Nada-irama Jawa yang terformulasi dalam bentuk beberapa Metrum (lagu) dalam Sekar Macapat itu adalah nada-irama spritual yang diracik oleh para wali zaman dahulu. Macapat terdiri dari tiga suku kata: mata (mata) + suca (penglihatan/melihat/daya lihat) + ma’rifat (ma’rifat). Jadi, Macapat artinya mata yang sudah melihat dengan ma’rifat. Baik nada-irama dan syair-syair Macapat, kesemuanya merupakan hasil karya para wali yang telah menetra segala sesuatu dengan kacamata ma’rifatullah. Maka Macapat itu tidak disebut nyanyian, tapi sekar/nyekar. Sekar artinya kembang sejati atau kembang yang benar-benar kembang, yaitu ma’rifatullah. Maka tidak ada Sekar Macapat yang digunakan untuk berhura-hura. Pelantunan Sekar Macapat pasti bertujuan untuk mengheningkan cipta. Bagi para pendengar Macapat untuk pertama kali, mungkin ia akan bosan dan merasa jijik.
***
Adapun penciptaan Sekar Macapat berangkat dari paradigma laku spiritual untuk mendengarkan bebunyian yang akan mendekatkan manusia pada Allah SWT dan Rasulullah Muhammad SAW serta mengarahkan pada akhlakul karimah.[4] Sementara penggunaan Sekar Macapat untuk bermacam-macam objek. Pertama, untuk membaca al-Quran. Kedua, untuk memanjatkan doa dan puja-puji kepada Gusti Kanjeng Nabi Muhammad SAW. Ketiga, ini yang paling populer, untuk menyanyikan syair-syair berisi pitutur atau ajaran-ajaran mulia dalam hidup. Keempat, untuk menyenandungkan pengetahuan-pengetahuan lahir-batin yang telah diperas menjadi bait-bait syair. Khusus untuk tujuan ketiga dan keempat, kumpulan syair-syair yang dilagukan dengan satu di antara 11 Metrum Sekar Macapat, nantinya akan disebut Suluk dan Wirid. Suluk adalah tembang yang menceritakan pengalaman atau peristiwa ruhani, misalnya Suluk Linglung. Sedangkan Wirid adalah teori-teori mengenai perjalanan spiritual, misalnya Wirid Lukitadjati di atas.[#3]

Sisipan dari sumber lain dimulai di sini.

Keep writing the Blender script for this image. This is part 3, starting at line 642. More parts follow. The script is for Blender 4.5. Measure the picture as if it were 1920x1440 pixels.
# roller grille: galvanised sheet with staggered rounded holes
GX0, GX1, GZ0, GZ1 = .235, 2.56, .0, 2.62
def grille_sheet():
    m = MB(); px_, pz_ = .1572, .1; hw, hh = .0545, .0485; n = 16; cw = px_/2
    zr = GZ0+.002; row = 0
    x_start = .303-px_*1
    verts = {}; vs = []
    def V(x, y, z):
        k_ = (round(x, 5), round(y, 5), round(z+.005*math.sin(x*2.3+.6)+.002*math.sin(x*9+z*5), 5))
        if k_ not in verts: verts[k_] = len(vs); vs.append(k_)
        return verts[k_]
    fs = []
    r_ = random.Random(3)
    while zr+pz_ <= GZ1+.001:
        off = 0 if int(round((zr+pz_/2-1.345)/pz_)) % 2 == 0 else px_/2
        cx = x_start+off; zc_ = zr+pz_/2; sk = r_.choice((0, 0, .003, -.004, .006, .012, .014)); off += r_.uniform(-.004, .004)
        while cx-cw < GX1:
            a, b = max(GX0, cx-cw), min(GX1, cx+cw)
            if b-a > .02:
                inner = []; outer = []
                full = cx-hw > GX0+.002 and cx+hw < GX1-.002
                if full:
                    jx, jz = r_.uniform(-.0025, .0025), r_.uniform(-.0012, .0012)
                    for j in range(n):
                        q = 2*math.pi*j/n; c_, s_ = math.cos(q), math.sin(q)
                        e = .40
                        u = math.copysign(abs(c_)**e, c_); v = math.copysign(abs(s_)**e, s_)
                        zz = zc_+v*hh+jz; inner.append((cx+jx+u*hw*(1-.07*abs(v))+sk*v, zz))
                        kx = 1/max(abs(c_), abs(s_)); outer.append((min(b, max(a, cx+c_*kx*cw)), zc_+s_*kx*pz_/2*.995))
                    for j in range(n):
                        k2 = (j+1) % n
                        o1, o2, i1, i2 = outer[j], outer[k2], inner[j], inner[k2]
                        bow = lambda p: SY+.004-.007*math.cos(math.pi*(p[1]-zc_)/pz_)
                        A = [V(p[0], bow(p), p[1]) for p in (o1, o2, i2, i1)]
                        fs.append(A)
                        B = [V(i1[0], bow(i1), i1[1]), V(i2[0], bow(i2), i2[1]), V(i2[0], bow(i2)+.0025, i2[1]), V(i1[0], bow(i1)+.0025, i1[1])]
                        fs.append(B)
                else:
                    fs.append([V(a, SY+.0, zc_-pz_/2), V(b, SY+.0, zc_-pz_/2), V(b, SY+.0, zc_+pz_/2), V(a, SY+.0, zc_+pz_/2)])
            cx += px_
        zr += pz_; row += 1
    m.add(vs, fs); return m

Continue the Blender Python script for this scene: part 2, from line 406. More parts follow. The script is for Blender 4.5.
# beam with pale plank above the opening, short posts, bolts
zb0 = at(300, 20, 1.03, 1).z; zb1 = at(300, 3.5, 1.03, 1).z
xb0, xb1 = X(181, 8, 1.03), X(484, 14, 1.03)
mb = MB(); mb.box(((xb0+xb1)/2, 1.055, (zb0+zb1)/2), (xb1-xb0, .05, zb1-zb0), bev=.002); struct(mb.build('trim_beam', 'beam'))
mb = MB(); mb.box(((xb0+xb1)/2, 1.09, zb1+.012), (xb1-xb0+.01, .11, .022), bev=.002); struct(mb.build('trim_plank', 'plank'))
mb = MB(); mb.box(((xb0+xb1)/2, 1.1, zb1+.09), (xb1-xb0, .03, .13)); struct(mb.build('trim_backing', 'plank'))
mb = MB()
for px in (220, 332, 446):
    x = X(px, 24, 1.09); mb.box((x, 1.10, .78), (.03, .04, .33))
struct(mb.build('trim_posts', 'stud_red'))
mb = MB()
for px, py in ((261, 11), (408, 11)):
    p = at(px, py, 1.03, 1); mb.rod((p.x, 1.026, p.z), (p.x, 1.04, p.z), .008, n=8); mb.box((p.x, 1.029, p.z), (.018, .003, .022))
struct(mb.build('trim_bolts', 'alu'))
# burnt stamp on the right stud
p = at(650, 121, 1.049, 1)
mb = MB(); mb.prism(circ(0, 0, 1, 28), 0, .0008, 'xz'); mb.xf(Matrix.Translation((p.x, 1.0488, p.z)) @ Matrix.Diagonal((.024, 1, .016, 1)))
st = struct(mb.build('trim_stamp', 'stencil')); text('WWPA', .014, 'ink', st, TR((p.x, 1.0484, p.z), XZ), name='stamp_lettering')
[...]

Baca Juga: Tilawah Jawi Membaca al-Quran dengan Langgam Jawa #Habis 4
[1] Karena mas Ulil adalah tokoh JIL, maka tilawah Jawi kerap dikaitkan dengan persebaran faham liberalisme Islam di Indonesia. Padahal tidak ada hubungan antara tilawah Jawi dengan liberalisme Islam.
[2] Saat itu saya didaulat untuk melakonkan amal itu di depan Imam Masjid Nabawi Madinah, Menteri Agama Arab Saudi, Imam Masjidil Haram Mekah, para ulama Arab Saudi, Imam Masjid Istiqlal Jakarta, para pejabat negara, perwakilan MUI, para Kyai, santri, dan seluruh peserta Musabaqoh Hifzhil Quran tingkat Asia-Pasifik yang disponsori oleh Pangeran Khalid dari Kerajaan Arab Saudi. Pangeran Khalid sendiri saat itu langsung hadir.
[3] Sebenarnya yang hendak ditunjuk untuk membacakan al-Quran berlanggam Jawa adalah mas Abdullah Khairul (AK) ini. Karena waktu itu Pak Menteri Agama RI menonton rekaman acara Haul Gus Dur di Ciganjur, yang di sana mas AK membaca al-Quran berlanggam Jawa. Tapi karena setelah ditelusuri dan dikontak sana-sini tidak ketemu, akhirnya saya yang jadi “korban”.
[4] Dalam bahasa tasawuf, laku spiritual ini disebut as-Sama’. Sama’ ( السماع ), dalam bentuk tunggal dan jamaknya:
Sima’, adalah perkara penting. Sama’ membuahkan keadaan batin yang disebut dengan wijd/wujd ( وجد ). Wijd adalah api asmara yang terus menyala-nyala yang membangkitkan jiwa karena kilau cahaya azali dan penyaksian (syahadah/ الشھادة ) sekali pukul. Karena itu, dalam berbagai maknanya, wijd kerap dipakai untuk menunjukkan keadaan ketika hati menyala-nyala untuk mendekatkan diri kepada Allah SWT karena rangsangan bunyi-bunyian ataupun efek penginderaan. Efek dari adanya wijd di dalam diri adalah kemunculan akhlak yang terpuji yang mencirikan kesantunan dan kehalusan. Fase puncak wijd adalah menjadi wujud ( الوجود ), sebuah fase perjalanan spiritual yang ditandai dengan meleburnya semua perbedaan warna dan penyaksian bahwa semuanya adalah satu semata. Lihat Abdur Razzaq al-Qasyani, Mu’jam Ishtilahat as-Shufiyah (Cairo: Darul Manar: 1992), hlm. 317-318. Lihat juga Imam al-Ghozzali, dalam “Kitabus Sama’ wal Wujd” dalam Ihya ‘Ulumiddin, Juz II, (Daru Ihyail Kutubil ‘Arabiyyah, tt.tp.), hlm. 266-302. Lihat pula Abu Nashr as-Sarraj at-Thusi, al-Luma’ (Mesir: Darul Kutub al- Haditsah, 1960), hlm. 338-374.